Despite these various crises, in 2011 (the year I first came to Bangalore), Harvard professor, Ed Glaeser, published a book entitled The Triumph of the City, in which he refers to Bangalore as one of the most successful cities today, on par with London, New York and Singapore.

I guess you have to be a professor at Harvard to say something so stupid!?

6. Proposal
[Map-medium] So I worked with some researchers from the Indian Institute of Science in Bangalore. At least they understand the problem!

Together we made a proposal to recreate and reconnect the water canals and to create a network of pathways for pedestrians and cyclists along these canals, and in between where needed, in order to make the network coherent.

This alternative network of transportation would connect living and work areas with transit hubs, recreational spaces, market places, religious places etc., thus promoting non-motorized transportation in the city while giving the network of waterways and water bodies a new raison d’etre.

Apart from recreating the rainwater harvesting system in the city so that it can again absorb storm water and replenish ground water resources, this project could, potentially, also create livelihood opportunities and opportunities for recreation and social interaction … and improve biodiversity in the city by creating provide wildlife corridors.

[Waterways-5] Existing housing (slum rehabilitation colonies) are turning their backs on the water canal.

[Waterways-scenario-5] Cleaning up – and maintaining the canal clean – will provide livelihood opportunities for poor people living around the canal.

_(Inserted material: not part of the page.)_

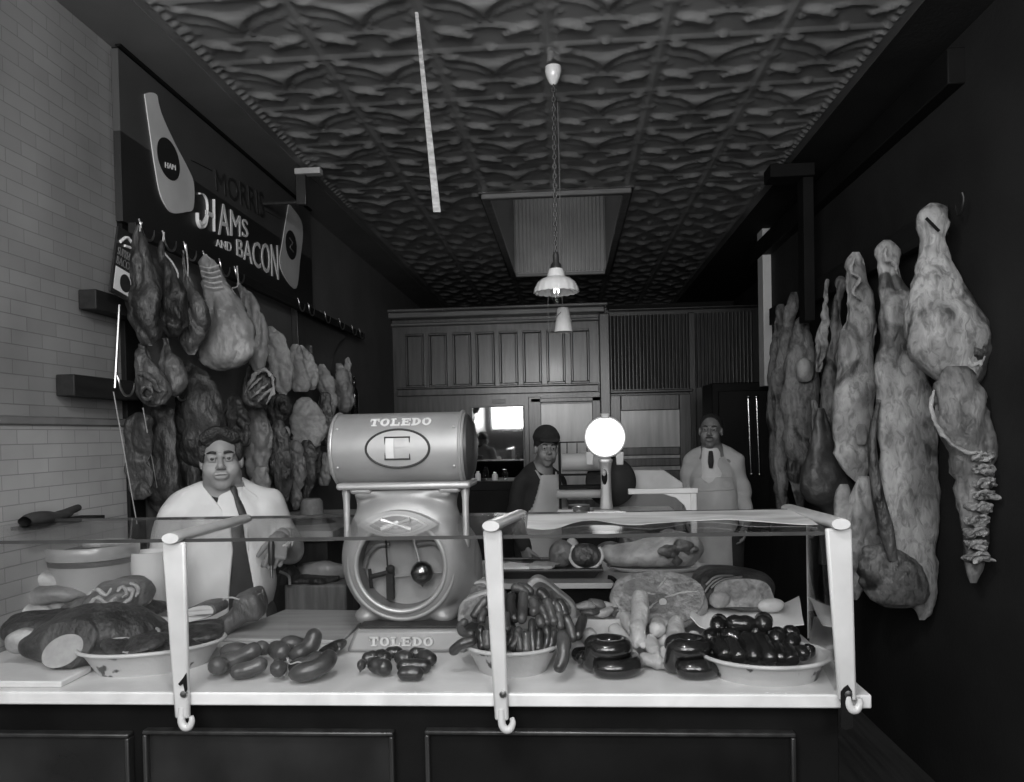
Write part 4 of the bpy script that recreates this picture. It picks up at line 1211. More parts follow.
# open chest piece with rib bones
o, y = hang('hanging_meat_cut', 'opened chest piece with pale rib bones hanging under the large pale shoulder', 'meat', G4, [(364, 246, 262), (378, 243, 276), (394, 243, 273), (408, 248, 267)], M_lean, X=-1.6, thick=.5)
obj('fat_edge', ragged([at(246, 392, y - .05), at(252, 377, y - .08), at(262, 370, y - .09), at(272, 376, y - .08), at(273, 390, y - .07), at(267, 404, y - .06)], .010, amp=.9), M_fat, o)
for a, b in (((252, 398), (268, 384)), ((249, 390), (262, 377)), ((258, 402), (272, 388))): obj('rib', ragged([at(*a, y - .07), at((a[0] + b[0]) / 2, (a[1] + b[1]) / 2 - 1, y - .085), at(*b, y - .07)], .006), M_paleham, o)
o = obj('hanging_meat_cut', blob(at(285, 433, 4.5), (.032, .03, .04), amp=.004, seed=3), M_bone); tag(o, 'knobbly pale joint bone end among the dark plucks', 'meat', G4)

# right hand rail: sides and quarters
G5 = 'carcasses on the right wall rail'
o, y1 = hang('hanging_carcass', 'largest beef hindquarter with a round haunch, nearest on the right rail', 'carcass', G5, [(203, 927, 941), (211, 920, 947), (224, 919, 948), (238, 921, 945), (250, 920, 946), (262, 917, 950), (280, 913, 958), (300, 909, 970), (320, 907, 985), (335, 905, 992), (348, 908, 992), (360, 913, 985), (374, 927, 983), (383, 940, 980), (390, 955, 974)], M_carc, X=1.47, thick=.62, maxb=.16, n=44)
obj('shank_wire', tube([at(926, 218, y1 - .07), at(933, 225, y1 - .075), at(939, 231, y1 - .07)], .006, 8), M_black, o)
obj('socket', blob(at(976, 352, y1 - .05), (.038, .04, .042), amp=.014, ns=26), M_lean, o)
obj('socket_rim', ragged([at(975 + 9 * math.cos(a), 353 + 12 * math.sin(a), y1 - .075) for a in np.linspace(0.2, 5.0, 16)], .008, amp=.7), M_fat, o)
o, y2 = hang('hanging_carcass', 'lower loin and spine piece with exposed vertebrae below the largest hindquarter', 'carcass', G5, [(366, 940, 974), (385, 934, 982), (405, 932, 987), (425, 936, 993), (440, 944, 996), (455, 950, 994), (480, 954, 992), (520, 958, 990), (555, 964, 986), (583, 968, 979)], M_carc2, X=1.53, thick=.4, maxb=.1, n=40, dy=.02)
for i in range(9):
    py = 458 + i * 12.5; px = 981 + 3 * math.sin(i * .8) - max(0, i - 5) * 1.2
    v = obj('vertebra', join(blob(at(px, py, y2 - .045), (.036, .04, .0155), rot(y=.25 * math.sin(i * 2)), amp=.012, ns=32, seed=i, power=3), ragged([at(px - 9, py + 3, y2 - .07), at(px - 2, py - 3, y2 - .085), at(px + 8, py - 4, y2 - .075), at(px + 11, py + 2, y2 - .06)], .007, seed=i, amp=.8)), M_vert, o)
obj('fat_rim', ragged([at(934, 390, y2 - .07), at(931, 405, y2 - .09), at(936, 424, y2 - .095), at(948, 440, y2 - .09), at(965, 452, y2 - .09), at(982, 452, y2 - .09)], .008), M_fat, o)
o, y3 = hang('hanging_carcass', 'long pale side of beef second from the front on the right rail', 'carcass', G5, [(240, 881, 893), (250, 878, 901), (268, 880, 901), (285, 880, 905), (297, 880, 911), (320, 880, 914), (345, 880, 911), (362, 879, 919), (385, 878, 930), (420, 877, 934), (460, 877, 936), (500, 878, 937), (540, 884, 938), (570, 890, 939), (598, 903, 938), (612, 914, 934), (620, 917, 927)], M_carc, X=1.485, thick=.42, maxb=.12, n=50)
obj('flank_edge', tube([at(879, 400, y3 - .05), at(872, 440, y3 - .09), at(877, 490, y3 - .10), at(886, 530, y3 - .1), at(893, 560, y3 - .1)], [.010, .018, .026, .034, .02], 10, 30), M_lean, o)
obj('shank_fold', ragged([at(886, 246, y3 - .07), at(885, 258, y3 - .075), at(893, 262, y3 - .075), at(898, 274, y3 - .06)], .009), M_fat, o)
obj('lower_flap', body([(545, 862, 890), (560, 859, 915), (580, 860, 925), (598, 868, 926), (608, 880, 915)], Y=y3 - .05, thick=.4)[0], M_carc3, o)
o, y4 = hang('hanging_carcass', 'third side on the right rail with a twisted shank and a square cut pale patch', 'carcass', G5, [(252, 850, 862), (262, 847, 867), (280, 846, 868), (298, 845, 871), (315, 846, 876), (335, 839, 877), (360, 836, 875), (400, 834, 874), (440, 833, 873), (465, 838, 872), (482, 852, 868)], M_carc, X=1.47, thick=.42, n=40)
obj('shank_fold', ragged([at(854, 258, y4 - .07), at(851, 272, y4 - .08), at(860, 278, y4 - .08), at(853, 292, y4 - .08), at(862, 300, y4 - .07)], .009), M_fat, o)
obj('stamped_patch', body([(424, 857, 866), (434, 856, 867), (445, 857, 866)], Y=y4 - .085, thick=.2, amp=.002, power=6)[0], M_fat, o)
o, y = hang('hanging_carcass', 'pale rump piece hanging below the third side behind the right enamel post', 'carcass', G5, [(476, 856, 872), (500, 852, 878), (525, 846, 881), (550, 842, 880), (575, 841, 872), (600, 846, 860)], M_carc, X=1.42, thick=.5)
o, y = hang('hanging_carcass', 'pale bare hock hanging behind the arm of the right enamel post', 'carcass', G5, [(484, 838, 850), (500, 834, 851), (520, 833, 852), (545, 836, 852)], M_fat, X=1.33, thick=.6, amp=.006)
o, y = hang('hanging_offal', 'smooth very dark liver like flap in front of the third side', 'meat', G5, [(408, 816, 826), (430, 812, 831), (452, 808, 838), (472, 801, 849), (488, 800, 856), (500, 806, 857), (510, 822, 851), (522, 824, 840)], M_liver, X=1.36, thick=.45, amp=.008)
o, y = hang('hanging_carcass', 'thin shank with a lumpy pale fat cluster, fourth on the right rail', 'carcass', G5, [(279, 825, 830), (300, 822, 829), (322, 819, 828), (340, 815, 828), (358, 813, 826), (372, 815, 822)], M_carc, X=1.485, thick=.7, amp=.02)
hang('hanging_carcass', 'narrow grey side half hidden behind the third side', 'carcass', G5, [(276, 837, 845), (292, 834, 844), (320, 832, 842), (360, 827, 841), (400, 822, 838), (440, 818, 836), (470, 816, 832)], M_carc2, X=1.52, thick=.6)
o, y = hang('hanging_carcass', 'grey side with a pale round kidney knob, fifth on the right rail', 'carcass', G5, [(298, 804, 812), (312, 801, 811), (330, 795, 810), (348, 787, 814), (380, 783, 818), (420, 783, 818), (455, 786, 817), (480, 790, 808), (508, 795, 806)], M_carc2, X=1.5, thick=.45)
obj('kidney_knob', blob(at(805, 371, y - .10), (.055, .045, .075), amp=.008, power=2.6), M_fat, o)
obj('loose_strip', body([(400, 810, 817), (430, 812, 819), (450, 808, 817), (478, 801, 808), (488, 802, 805)], Y=y - .12, thick=.5)[0], M_carc, o)
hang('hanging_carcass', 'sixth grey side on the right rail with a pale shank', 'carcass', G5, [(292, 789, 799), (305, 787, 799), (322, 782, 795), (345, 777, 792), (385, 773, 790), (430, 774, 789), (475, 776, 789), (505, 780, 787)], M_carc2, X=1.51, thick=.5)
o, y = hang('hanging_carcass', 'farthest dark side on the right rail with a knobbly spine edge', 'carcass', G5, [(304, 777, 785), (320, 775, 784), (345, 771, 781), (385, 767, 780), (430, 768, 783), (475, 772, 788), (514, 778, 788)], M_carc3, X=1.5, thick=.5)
for i in range(8): obj('vertebra', blob(at(775 + i * .9, 405 + i * 12, y - .07), (.02, .02, .02), amp=.004, seed=i, seg=12, rings=8), M_carc2, o)
# ------------------------------------------------------------------ people
from mathutils.bvhtree import BVHTree
M_skin = mat('skin', .23, .28, rough=.5, scale=9)
M_hair = mat('dark_hair', .012, .03, rough=.55, scale=60, bump=.5, bscale=90)
M_coat = mat('white_cotton', .60, .68, rough=.85, scale=5, bump=.12, bscale=18)
M_coat2 = mat('worn_cotton', .36, .46, rough=.85, scale=5, bump=.15, bscale=16)
M_apron = mat('apron_cotton', .46, .54, rough=.85, scale=5, bump=.12, bscale=14)
M_dcloth = mat('dark_wool', .018, .028, rough=.9, scale=20)
M_jacket = mat('dark_jacket', .018, .03, rough=.9, scale=12, bump=.1, bscale=20)
M_shirt = mat('white_collar', .6, .66, rough=.8, scale=10)
M_eye = mat('dark_eye', .015, rough=.2)
M_lip = mat('lip', .05, .07, rough=.5, scale=20)


def add_head(f, c, R, s=1.0, jaw=1.0):
    T = lambda x, y, z: np.array(Vector(c) + R @ Vector((x * s, y * s, z * s)))
    E = lambda p, r, k, sub=False: f.ell(T(*p), [v * s for v in r], k * s, sub, R)
    C = lambda a, b, ra, rb, k, sub=False: f.cone(T(*a), T(*b), ra * s, rb * s, k * s, sub)
    E((0, .02, .035), (.073, .090, .083), .01)
    E((0, -.02, -.045), (.056 * jaw, .064, .066), .03)
    E((0, -.052, -.093), (.026 * jaw, .022, .02), .02)
    for q in (-1, 1):
        E((q * .04 * jaw, -.05, -.03), (.026, .03, .034), .02)
        E((q * .052 * jaw, -.005, -.06), (.016, .035, .03), .02)
        E((q * .031, -.098, .012), (.017, .017, .011), .012, True)
        E((q * .031, -.073, .012), (.0145, .012, .0105), .003)
        C((q * .012, -.085, .036), (q * .052, -.073, .034), .0075, .006, .015)
        C((q * .018, -.080, .0215), (q * .045, -.075, .020), .0048, .004, .008)
        C((q * .02, -.080, .002), (q * .043, -.076, .003), .0035, .003, .008)
        E((q * .076, .012, -.002), (.010, .021, .031), .008)
        E((q * .012, -.094, -.024), (.010, .011, .008), .006)
    C((0, -.083, .022), (0, -.108, -.016), .009, .0125, .012)
    E((0, -.085, -.055), (.027, .011, .016), .014)
    C((-.021, -.0895, -.0478), (.021, -.0895, -.0478), .0030, .0030, .006)
    C((-.014, -.0865, -.0605), (.014, -.0865, -.0605), .004, .004, .01)
    C((-.025, -.099, -.0537), (.025, -.099, -.0537), .004, .004, .003, True)
    C((-.008, -.100, -.033), (-.006, -.0985, -.043), .003, .003, .006, True)
    C((0, .025, -.05), (0, .045, -.15), .05, .056, .02)
    return T


def add_hand(f, w, d, n, s, curl=(.5, .7, .5), sc=1.0, thumb=(.75, .45, .35)):
    """palm and five fingers: w wrist, d finger direction, n palm side, s thumb side"""
    w, d, n, s = (Vector(v) for v in (w, d, n, s))
    d.normalize(); s = (s - d * s.dot(d)).normalized(); n = d.cross(s) * (1 if d.cross(s).dot(n) > 0 else -1)
    R = Matrix((s, d, n)).transposed()
    f.rbox(w + d * .045 * sc, (.039 * sc, .048 * sc, .0135 * sc), .012, .01, False, R)
    for i, (ln, off) in enumerate(((.96, .030), (1.06, .0105), (1.0, -.009), (.8, -.028))):
        p = w + d * (.086 - .006 * (i == 3)) * sc + s * off * sc
        an = 0
        for L, r, c in ((.044, .0088, curl[0]), (.027, .0080, curl[1]), (.021, .0070, curl[2])):
            an += c * (1 + .08 * i)
            q = p + (d * math.cos(an) + n * math.sin(an)) * L * ln * sc
            f.cone(p, q, r * sc, (r - .0007) * sc, .004)
            p = q
    p = w + d * .02 * sc + s * .03 * sc
    t = (d * thumb[0] + s * thumb[1] + n * thumb[2]).normalized()
    q = p + t * .045 * sc; f.cone(p, q, .0135 * sc, .011 * sc, .008)
    t2 = (t + n * .35 + d * .3).normalized(); f.cone(q, q + t2 * .032 * sc, .0105 * sc, .0085 * sc, .004)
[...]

It may also give them a sense of ownership!

[Waterways-3] More houses, so-called slum, are turning their backs on the water.

[Waterways-scenario-3] Enhance the potentials of these houses by improving the surroundings!

[Waterways-4]

[Waterways-scenario-4] Connecting the city, integrating wildlife

[Waterways-2] A hidden canal in a central part of the city

[Waterways-scenario-2] A hidden potential for recreation and leisure!

[Waterways-6] Water is important in many religious activities and practices.

[Waterways-scenario-6] Create ghats along the canal and connect it to the temple!